Fighting with Myself: Being Nice

Lately I have noticed I’m not as nice as I would like to be. While I take full responsibility for being a meanie, I must realize some of the root causes. The major cause is the people I work with. They tend to be not nice to certain people in the office. I’d like to absolve myself and say I don’t join in, but the fact is I do. Sometimes to get a laugh, others just to add to the conversation. Upon reflection, I know this is wrong, yet I still find myself doing it. Another cause is me reacting negatively to criticism in my work. If I make a mistake I get defensive and tend to gripe and complain about the critic. Again, while this feels good, it is wrong. I know I have to change, and I plan to work hard over the next few weeks to not be mean. Here are my two ‘to do’s’

Don’t react — Think first

First, I instead of reacting, I have to think first. Stephen Covey Habit 1 – be proactive. Instead of reacting to the criticism I hear, and trying to rationalize my mistake away, I should ‘admit it frankly’ and correct the error. I should think about what I am hearing rather than just flying off with a natural reaction. Reacting is a negative habit, one I would rather do without. Proacting is a positive habit that I need to cultivate to reverse my ‘mean streak’.

Understand

What if I were that person?
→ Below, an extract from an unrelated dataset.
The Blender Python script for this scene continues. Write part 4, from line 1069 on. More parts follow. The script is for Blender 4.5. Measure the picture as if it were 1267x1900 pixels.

How would I feel? How would I want to be treated? Answer those questions, and act accordingly. It’s very easy to marginalize how you treat others. All you have to do is not think about their feeling. Tell yourself they are somehow different from you. In fact, they aren’t, they are just like you. When I think of it like that, I feel bad, and I should. Sometimes we have to wear a different shoe and we would act differently.

Walk away

Sometimes we need to walk away from people who have a negative influence on us. I have two ways to combat this. First tell them to stop, try to play the good cop in the group. Second if that doesn’t work, walk away. Remember they have the right to behave as they wish, you can’t change that. You can however choose not to be around them.

My challenge for the next month, is to make a concerted effort to be nicer to others. I will NOT join in on talking bad about someone. I will NOT react to criticism. I will make every effort to be courteous to all who cross my path. I WILL make every effort to think about my choices them choose an appropriate response. I promise!